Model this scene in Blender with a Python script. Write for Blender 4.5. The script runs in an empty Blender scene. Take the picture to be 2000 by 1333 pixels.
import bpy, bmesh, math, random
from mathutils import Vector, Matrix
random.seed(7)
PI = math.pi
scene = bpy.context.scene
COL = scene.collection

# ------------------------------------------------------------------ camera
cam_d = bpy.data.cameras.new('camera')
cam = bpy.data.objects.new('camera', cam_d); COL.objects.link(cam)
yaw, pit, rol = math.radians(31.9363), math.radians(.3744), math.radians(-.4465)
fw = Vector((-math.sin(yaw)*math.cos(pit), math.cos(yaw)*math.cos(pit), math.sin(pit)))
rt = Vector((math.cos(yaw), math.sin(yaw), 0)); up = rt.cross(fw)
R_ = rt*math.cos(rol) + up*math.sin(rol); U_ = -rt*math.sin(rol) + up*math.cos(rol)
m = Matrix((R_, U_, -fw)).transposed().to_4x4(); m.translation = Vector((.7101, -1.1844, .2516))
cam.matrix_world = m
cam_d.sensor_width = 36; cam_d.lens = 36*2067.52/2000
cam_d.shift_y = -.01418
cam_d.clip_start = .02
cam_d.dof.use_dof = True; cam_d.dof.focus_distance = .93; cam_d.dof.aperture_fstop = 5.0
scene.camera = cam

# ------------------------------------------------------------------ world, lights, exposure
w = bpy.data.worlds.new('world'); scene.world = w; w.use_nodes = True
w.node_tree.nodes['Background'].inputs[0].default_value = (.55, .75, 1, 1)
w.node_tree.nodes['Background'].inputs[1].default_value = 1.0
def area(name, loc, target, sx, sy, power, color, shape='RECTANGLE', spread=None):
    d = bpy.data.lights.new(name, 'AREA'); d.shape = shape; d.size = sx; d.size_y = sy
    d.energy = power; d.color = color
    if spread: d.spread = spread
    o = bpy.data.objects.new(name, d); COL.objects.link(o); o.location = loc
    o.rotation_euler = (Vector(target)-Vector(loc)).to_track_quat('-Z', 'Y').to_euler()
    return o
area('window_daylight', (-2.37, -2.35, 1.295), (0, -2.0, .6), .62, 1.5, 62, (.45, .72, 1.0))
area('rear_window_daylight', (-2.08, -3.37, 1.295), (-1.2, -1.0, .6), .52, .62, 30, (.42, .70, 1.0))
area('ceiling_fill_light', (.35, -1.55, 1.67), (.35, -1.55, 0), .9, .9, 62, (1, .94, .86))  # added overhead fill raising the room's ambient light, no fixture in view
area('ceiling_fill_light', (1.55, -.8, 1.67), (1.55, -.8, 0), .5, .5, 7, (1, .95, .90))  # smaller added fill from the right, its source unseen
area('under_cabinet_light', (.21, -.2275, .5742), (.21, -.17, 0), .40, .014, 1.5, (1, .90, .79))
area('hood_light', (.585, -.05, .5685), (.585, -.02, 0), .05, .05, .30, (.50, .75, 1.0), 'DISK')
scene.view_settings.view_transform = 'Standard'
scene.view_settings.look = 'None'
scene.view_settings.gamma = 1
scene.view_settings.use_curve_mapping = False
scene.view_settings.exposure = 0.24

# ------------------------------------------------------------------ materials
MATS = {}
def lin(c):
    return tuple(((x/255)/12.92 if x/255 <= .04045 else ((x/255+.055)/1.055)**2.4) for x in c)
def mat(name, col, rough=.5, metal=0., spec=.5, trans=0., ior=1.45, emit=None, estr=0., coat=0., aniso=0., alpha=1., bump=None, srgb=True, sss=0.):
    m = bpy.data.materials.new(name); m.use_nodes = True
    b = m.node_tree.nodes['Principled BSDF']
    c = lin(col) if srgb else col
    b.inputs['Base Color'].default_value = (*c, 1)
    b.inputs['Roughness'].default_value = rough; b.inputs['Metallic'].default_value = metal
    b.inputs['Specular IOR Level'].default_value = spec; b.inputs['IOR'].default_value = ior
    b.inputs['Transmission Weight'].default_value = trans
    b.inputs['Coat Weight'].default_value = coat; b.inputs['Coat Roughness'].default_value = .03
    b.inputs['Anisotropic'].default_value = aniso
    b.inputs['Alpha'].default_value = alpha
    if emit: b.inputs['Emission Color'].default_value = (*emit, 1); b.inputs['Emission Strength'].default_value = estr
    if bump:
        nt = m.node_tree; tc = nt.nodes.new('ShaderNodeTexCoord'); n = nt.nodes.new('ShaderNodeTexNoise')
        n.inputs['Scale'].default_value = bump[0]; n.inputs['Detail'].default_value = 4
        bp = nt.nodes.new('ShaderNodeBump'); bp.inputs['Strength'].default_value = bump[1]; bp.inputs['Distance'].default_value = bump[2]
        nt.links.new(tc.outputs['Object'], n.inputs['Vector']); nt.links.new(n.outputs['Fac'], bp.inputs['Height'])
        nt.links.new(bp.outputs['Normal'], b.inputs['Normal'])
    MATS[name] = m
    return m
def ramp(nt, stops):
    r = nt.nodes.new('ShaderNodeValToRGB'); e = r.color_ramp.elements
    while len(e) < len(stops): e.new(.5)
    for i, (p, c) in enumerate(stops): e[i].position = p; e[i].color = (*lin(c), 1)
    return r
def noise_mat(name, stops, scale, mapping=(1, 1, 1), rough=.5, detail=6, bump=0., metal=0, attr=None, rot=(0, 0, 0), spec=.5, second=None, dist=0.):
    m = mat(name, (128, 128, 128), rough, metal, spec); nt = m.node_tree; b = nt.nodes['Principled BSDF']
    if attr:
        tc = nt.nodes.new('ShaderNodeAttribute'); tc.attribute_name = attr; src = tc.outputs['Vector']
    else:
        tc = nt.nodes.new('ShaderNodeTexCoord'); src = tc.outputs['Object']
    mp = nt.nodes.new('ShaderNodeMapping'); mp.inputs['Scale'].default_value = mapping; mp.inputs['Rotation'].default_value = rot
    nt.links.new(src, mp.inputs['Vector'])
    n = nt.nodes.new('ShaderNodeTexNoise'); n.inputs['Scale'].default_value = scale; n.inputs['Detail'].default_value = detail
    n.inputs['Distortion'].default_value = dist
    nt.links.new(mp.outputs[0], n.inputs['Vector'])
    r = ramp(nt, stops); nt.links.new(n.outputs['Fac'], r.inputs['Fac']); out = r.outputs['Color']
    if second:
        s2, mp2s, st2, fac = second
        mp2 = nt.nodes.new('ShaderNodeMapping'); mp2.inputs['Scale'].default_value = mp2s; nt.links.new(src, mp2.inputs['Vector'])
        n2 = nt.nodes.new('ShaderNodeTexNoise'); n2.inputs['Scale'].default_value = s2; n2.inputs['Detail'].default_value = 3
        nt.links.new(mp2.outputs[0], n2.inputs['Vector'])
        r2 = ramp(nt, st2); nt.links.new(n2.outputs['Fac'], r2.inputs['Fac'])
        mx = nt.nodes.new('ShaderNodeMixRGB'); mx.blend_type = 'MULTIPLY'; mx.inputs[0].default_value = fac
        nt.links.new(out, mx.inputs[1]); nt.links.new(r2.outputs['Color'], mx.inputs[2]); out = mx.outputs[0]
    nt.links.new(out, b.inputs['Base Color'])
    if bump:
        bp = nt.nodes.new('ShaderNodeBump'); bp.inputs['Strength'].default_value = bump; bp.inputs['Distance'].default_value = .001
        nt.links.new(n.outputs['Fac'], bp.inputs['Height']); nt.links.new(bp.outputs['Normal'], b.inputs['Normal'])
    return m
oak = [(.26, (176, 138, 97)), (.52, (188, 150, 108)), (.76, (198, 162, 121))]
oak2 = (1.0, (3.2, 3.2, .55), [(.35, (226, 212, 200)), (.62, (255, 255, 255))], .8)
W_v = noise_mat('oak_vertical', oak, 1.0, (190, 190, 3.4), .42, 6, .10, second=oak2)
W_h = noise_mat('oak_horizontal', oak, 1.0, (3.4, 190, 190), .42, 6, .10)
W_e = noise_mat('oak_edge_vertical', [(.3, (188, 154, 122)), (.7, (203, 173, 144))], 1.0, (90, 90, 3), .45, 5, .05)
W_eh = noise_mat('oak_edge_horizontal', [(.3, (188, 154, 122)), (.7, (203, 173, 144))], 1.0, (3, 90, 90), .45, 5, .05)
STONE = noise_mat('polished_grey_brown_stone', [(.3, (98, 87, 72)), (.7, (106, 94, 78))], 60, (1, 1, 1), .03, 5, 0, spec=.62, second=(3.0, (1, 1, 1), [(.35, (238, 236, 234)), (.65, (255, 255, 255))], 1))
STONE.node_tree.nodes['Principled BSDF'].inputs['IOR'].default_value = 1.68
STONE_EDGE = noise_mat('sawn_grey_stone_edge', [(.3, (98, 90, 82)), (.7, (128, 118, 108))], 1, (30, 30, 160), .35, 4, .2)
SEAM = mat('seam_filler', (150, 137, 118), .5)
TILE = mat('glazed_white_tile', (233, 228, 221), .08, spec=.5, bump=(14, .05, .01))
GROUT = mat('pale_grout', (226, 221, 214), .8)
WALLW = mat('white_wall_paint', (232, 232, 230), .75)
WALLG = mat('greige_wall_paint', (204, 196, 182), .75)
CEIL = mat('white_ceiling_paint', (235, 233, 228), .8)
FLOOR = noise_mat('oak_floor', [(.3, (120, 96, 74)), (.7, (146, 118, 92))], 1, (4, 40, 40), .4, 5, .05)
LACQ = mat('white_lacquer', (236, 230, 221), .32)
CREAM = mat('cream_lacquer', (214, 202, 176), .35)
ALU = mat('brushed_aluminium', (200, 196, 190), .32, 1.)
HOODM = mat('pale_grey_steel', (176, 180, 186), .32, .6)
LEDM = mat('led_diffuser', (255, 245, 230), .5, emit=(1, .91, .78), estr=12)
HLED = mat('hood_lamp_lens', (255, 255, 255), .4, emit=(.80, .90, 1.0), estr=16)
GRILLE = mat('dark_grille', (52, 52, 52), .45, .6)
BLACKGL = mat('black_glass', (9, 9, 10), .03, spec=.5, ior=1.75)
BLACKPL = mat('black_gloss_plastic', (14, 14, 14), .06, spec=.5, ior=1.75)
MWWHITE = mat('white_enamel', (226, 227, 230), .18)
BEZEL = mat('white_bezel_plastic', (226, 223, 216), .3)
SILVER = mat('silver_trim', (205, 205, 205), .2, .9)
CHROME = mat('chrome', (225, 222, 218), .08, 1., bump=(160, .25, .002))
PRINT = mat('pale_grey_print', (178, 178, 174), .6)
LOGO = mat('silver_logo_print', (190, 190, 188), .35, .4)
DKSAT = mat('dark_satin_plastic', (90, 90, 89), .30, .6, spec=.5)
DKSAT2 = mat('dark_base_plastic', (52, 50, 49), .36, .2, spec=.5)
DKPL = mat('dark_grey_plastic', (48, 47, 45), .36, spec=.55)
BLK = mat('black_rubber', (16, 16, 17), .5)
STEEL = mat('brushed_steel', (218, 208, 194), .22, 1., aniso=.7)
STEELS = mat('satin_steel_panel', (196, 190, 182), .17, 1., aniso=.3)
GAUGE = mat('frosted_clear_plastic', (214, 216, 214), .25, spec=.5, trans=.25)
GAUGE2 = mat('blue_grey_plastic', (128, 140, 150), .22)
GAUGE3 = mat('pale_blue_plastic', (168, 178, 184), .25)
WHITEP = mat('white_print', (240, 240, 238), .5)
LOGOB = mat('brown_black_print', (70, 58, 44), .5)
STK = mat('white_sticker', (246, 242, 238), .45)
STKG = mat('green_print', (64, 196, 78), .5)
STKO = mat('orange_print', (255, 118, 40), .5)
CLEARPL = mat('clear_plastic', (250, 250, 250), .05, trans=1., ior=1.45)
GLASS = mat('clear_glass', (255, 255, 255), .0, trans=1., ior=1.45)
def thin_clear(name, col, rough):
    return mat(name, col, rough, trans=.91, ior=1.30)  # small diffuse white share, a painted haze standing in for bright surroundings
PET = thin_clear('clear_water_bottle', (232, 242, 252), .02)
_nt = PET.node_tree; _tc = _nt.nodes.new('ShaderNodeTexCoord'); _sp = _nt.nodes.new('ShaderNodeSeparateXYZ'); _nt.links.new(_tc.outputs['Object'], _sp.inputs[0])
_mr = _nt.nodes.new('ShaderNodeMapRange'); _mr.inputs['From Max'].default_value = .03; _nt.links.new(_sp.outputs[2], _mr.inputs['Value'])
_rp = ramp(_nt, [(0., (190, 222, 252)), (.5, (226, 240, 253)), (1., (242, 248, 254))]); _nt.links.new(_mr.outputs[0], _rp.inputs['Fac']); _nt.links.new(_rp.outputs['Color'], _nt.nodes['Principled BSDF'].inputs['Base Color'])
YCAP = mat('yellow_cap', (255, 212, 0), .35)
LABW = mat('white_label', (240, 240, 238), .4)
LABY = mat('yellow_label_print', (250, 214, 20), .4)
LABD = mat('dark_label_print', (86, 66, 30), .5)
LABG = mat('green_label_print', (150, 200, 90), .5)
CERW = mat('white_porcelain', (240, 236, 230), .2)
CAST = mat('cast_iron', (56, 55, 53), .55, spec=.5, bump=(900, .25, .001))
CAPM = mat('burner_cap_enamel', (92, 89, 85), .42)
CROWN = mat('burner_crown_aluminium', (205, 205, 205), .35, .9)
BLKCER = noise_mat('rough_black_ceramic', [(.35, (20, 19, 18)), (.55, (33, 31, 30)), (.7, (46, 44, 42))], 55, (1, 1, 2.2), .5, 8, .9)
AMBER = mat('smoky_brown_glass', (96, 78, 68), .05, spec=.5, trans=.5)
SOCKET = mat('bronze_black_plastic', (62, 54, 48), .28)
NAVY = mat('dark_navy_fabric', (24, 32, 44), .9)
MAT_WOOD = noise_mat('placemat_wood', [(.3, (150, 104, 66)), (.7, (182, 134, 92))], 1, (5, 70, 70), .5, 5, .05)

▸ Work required
Look at the material above and copy, word for word, its lines from the first through the one containing "scene.camera = cam".

▸ The output
Model this scene in Blender with a Python script. Write for Blender 4.5. The script runs in an empty Blender scene. Take the picture to be 2000 by 1333 pixels.
import bpy, bmesh, math, random
from mathutils import Vector, Matrix
random.seed(7)
PI = math.pi
scene = bpy.context.scene
COL = scene.collection

# ------------------------------------------------------------------ camera
cam_d = bpy.data.cameras.new('camera')
cam = bpy.data.objects.new('camera', cam_d); COL.objects.link(cam)
yaw, pit, rol = math.radians(31.9363), math.radians(.3744), math.radians(-.4465)
fw = Vector((-math.sin(yaw)*math.cos(pit), math.cos(yaw)*math.cos(pit), math.sin(pit)))
rt = Vector((math.cos(yaw), math.sin(yaw), 0)); up = rt.cross(fw)
R_ = rt*math.cos(rol) + up*math.sin(rol); U_ = -rt*math.sin(rol) + up*math.cos(rol)
m = Matrix((R_, U_, -fw)).transposed().to_4x4(); m.translation = Vector((.7101, -1.1844, .2516))
cam.matrix_world = m
cam_d.sensor_width = 36; cam_d.lens = 36*2067.52/2000
cam_d.shift_y = -.01418
cam_d.clip_start = .02
cam_d.dof.use_dof = True; cam_d.dof.focus_distance = .93; cam_d.dof.aperture_fstop = 5.0
scene.camera = cam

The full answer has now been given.